Could you transcribe the material below exactly, without leaving out a single line?

▶ **Materials provided**
"""
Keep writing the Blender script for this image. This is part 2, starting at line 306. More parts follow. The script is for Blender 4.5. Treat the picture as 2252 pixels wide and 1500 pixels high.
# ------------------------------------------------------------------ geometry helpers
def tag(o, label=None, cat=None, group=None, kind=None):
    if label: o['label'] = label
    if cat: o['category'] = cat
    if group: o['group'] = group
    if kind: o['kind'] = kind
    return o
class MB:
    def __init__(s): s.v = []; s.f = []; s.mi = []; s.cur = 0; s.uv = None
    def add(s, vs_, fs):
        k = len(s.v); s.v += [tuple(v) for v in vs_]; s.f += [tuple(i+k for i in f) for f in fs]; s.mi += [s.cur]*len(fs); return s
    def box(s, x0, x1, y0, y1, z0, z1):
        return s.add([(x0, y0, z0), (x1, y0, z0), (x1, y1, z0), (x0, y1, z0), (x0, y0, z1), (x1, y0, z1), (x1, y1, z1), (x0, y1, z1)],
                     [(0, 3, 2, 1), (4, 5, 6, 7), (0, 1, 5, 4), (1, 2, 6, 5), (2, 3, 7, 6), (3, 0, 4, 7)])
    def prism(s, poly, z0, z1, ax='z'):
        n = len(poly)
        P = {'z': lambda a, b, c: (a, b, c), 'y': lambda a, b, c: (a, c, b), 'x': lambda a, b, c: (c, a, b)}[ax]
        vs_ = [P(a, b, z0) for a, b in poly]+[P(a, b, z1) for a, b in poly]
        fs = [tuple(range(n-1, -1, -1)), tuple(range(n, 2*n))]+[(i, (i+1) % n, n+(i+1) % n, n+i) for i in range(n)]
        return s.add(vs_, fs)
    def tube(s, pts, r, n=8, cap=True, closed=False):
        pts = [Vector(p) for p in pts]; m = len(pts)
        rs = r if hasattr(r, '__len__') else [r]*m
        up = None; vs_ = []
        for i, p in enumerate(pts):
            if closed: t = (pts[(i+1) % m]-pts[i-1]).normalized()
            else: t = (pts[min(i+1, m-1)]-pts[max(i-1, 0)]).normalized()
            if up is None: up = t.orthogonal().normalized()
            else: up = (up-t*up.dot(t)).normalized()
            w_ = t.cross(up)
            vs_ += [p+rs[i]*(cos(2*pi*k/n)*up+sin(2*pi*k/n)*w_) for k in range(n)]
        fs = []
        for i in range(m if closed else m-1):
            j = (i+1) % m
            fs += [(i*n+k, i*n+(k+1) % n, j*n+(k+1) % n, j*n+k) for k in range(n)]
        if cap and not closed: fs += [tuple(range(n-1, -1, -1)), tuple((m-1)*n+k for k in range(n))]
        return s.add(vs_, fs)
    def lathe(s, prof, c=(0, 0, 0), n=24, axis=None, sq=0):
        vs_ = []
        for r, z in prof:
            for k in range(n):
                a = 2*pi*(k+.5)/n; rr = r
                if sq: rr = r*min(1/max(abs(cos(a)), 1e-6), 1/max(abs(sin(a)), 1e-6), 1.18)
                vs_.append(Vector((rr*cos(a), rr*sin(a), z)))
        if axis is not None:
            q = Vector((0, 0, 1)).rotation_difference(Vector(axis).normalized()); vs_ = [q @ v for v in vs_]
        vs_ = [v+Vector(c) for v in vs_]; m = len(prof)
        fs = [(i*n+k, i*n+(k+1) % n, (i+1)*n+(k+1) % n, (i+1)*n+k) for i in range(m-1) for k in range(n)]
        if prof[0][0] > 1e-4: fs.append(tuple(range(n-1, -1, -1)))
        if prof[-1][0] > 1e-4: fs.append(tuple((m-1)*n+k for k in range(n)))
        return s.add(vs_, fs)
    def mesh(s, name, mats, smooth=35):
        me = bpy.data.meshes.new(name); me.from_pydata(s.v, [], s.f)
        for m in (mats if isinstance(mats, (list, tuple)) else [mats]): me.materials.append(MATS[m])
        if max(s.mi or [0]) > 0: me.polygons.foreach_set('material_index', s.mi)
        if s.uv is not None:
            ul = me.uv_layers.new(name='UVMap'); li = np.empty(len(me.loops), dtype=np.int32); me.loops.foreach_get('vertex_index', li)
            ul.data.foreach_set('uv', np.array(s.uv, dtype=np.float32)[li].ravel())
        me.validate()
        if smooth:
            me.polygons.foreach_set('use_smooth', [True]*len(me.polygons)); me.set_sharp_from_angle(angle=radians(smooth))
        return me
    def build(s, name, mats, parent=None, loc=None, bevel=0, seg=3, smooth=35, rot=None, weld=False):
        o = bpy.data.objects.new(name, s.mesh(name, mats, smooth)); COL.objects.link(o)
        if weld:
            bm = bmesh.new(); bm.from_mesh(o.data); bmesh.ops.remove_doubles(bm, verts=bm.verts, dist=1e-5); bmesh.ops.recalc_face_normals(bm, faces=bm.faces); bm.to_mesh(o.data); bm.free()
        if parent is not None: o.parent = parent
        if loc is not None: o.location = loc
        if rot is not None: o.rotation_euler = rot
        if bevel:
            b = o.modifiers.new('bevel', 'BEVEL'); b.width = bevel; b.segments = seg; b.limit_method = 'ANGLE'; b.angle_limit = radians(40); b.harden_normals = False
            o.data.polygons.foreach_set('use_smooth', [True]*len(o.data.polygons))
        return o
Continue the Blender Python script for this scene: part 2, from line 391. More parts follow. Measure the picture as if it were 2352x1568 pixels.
"""
▶ **Solution**
Keep writing the Blender script for this image. This is part 2, starting at line 306. More parts follow. The script is for Blender 4.5. Treat the picture as 2252 pixels wide and 1500 pixels high.
# ------------------------------------------------------------------ geometry helpers
def tag(o, label=None, cat=None, group=None, kind=None):
    if label: o['label'] = label
    if cat: o['category'] = cat
    if group: o['group'] = group
    if kind: o['kind'] = kind
    return o
class MB:
    def __init__(s): s.v = []; s.f = []; s.mi = []; s.cur = 0; s.uv = None
    def add(s, vs_, fs):
        k = len(s.v); s.v += [tuple(v) for v in vs_]; s.f += [tuple(i+k for i in f) for f in fs]; s.mi += [s.cur]*len(fs); return s
    def box(s, x0, x1, y0, y1, z0, z1):
        return s.add([(x0, y0, z0), (x1, y0, z0), (x1, y1, z0), (x0, y1, z0), (x0, y0, z1), (x1, y0, z1), (x1, y1, z1), (x0, y1, z1)],
                     [(0, 3, 2, 1), (4, 5, 6, 7), (0, 1, 5, 4), (1, 2, 6, 5), (2, 3, 7, 6), (3, 0, 4, 7)])
    def prism(s, poly, z0, z1, ax='z'):
        n = len(poly)
        P = {'z': lambda a, b, c: (a, b, c), 'y': lambda a, b, c: (a, c, b), 'x': lambda a, b, c: (c, a, b)}[ax]
        vs_ = [P(a, b, z0) for a, b in poly]+[P(a, b, z1) for a, b in poly]
        fs = [tuple(range(n-1, -1, -1)), tuple(range(n, 2*n))]+[(i, (i+1) % n, n+(i+1) % n, n+i) for i in range(n)]
        return s.add(vs_, fs)
    def tube(s, pts, r, n=8, cap=True, closed=False):
        pts = [Vector(p) for p in pts]; m = len(pts)
        rs = r if hasattr(r, '__len__') else [r]*m
        up = None; vs_ = []
        for i, p in enumerate(pts):
            if closed: t = (pts[(i+1) % m]-pts[i-1]).normalized()
            else: t = (pts[min(i+1, m-1)]-pts[max(i-1, 0)]).normalized()
            if up is None: up = t.orthogonal().normalized()
            else: up = (up-t*up.dot(t)).normalized()
            w_ = t.cross(up)
            vs_ += [p+rs[i]*(cos(2*pi*k/n)*up+sin(2*pi*k/n)*w_) for k in range(n)]
        fs = []
        for i in range(m if closed else m-1):
            j = (i+1) % m
            fs += [(i*n+k, i*n+(k+1) % n, j*n+(k+1) % n, j*n+k) for k in range(n)]
        if cap and not closed: fs += [tuple(range(n-1, -1, -1)), tuple((m-1)*n+k for k in range(n))]
        return s.add(vs_, fs)
    def lathe(s, prof, c=(0, 0, 0), n=24, axis=None, sq=0):
        vs_ = []
        for r, z in prof:
            for k in range(n):
                a = 2*pi*(k+.5)/n; rr = r
                if sq: rr = r*min(1/max(abs(cos(a)), 1e-6), 1/max(abs(sin(a)), 1e-6), 1.18)
                vs_.append(Vector((rr*cos(a), rr*sin(a), z)))
        if axis is not None:
            q = Vector((0, 0, 1)).rotation_difference(Vector(axis).normalized()); vs_ = [q @ v for v in vs_]
        vs_ = [v+Vector(c) for v in vs_]; m = len(prof)
        fs = [(i*n+k, i*n+(k+1) % n, (i+1)*n+(k+1) % n, (i+1)*n+k) for i in range(m-1) for k in range(n)]
        if prof[0][0] > 1e-4: fs.append(tuple(range(n-1, -1, -1)))
        if prof[-1][0] > 1e-4: fs.append(tuple((m-1)*n+k for k in range(n)))
        return s.add(vs_, fs)
    def mesh(s, name, mats, smooth=35):
        me = bpy.data.meshes.new(name); me.from_pydata(s.v, [], s.f)
        for m in (mats if isinstance(mats, (list, tuple)) else [mats]): me.materials.append(MATS[m])
        if max(s.mi or [0]) > 0: me.polygons.foreach_set('material_index', s.mi)
        if s.uv is not None:
            ul = me.uv_layers.new(name='UVMap'); li = np.empty(len(me.loops), dtype=np.int32); me.loops.foreach_get('vertex_index', li)
            ul.data.foreach_set('uv', np.array(s.uv, dtype=np.float32)[li].ravel())
        me.validate()
        if smooth:
            me.polygons.foreach_set('use_smooth', [True]*len(me.polygons)); me.set_sharp_from_angle(angle=radians(smooth))
        return me
    def build(s, name, mats, parent=None, loc=None, bevel=0, seg=3, smooth=35, rot=None, weld=False):
        o = bpy.data.objects.new(name, s.mesh(name, mats, smooth)); COL.objects.link(o)
        if weld:
            bm = bmesh.new(); bm.from_mesh(o.data); bmesh.ops.remove_doubles(bm, verts=bm.verts, dist=1e-5); bmesh.ops.recalc_face_normals(bm, faces=bm.faces); bm.to_mesh(o.data); bm.free()
        if parent is not None: o.parent = parent
        if loc is not None: o.location = loc
        if rot is not None: o.rotation_euler = rot
        if bevel:
            b = o.modifiers.new('bevel', 'BEVEL'); b.width = bevel; b.segments = seg; b.limit_method = 'ANGLE'; b.angle_limit = radians(40); b.harden_normals = False
            o.data.polygons.foreach_set('use_smooth', [True]*len(o.data.polygons))
        return o
Continue the Blender Python script for this scene: part 2, from line 391. More parts follow. Measure the picture as if it were 2352x1568 pixels.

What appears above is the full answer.